Something about that interaction has bugged me every now and then: since we have been told this, does that confuse the issue?

And yet we cavalierly wipe out species after species, fellow animals who were also given the command to be fruitful and multiply! I’ve always thought that this gave them equal status in God’s “chorus” and that we should have leveled off the human population at about 3 billion. What may grieve God most about this is the Christians who blithely cite “rule and dominion!” as a license to do to nature whatever they please. In my view few branches of Christianity are blameless, though the Roman Catholic church stands out with its mandate of no birth control, and the strand of Protestantism that drove entrepreneurship and “developing” land to human use with no regard for what lived there before human feet walked on it.

Completely agree with you.
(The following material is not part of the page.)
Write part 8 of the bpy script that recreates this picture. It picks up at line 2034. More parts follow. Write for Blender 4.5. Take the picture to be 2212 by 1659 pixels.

It is also about humans being representative of God to the rest of creation as communal beings with divine love that is at our best, found in Christ first.

What issue?

The “him” in that quotation is correct; the word is אֹת֑וֹ and it is third person masculine singular. A plural would be clumsy here because the point is the contrast between this clause and the next, which does have a plural, אֹתָֽם : the first clause emphasizes the unity of humankind, the next the complementary dimorphism.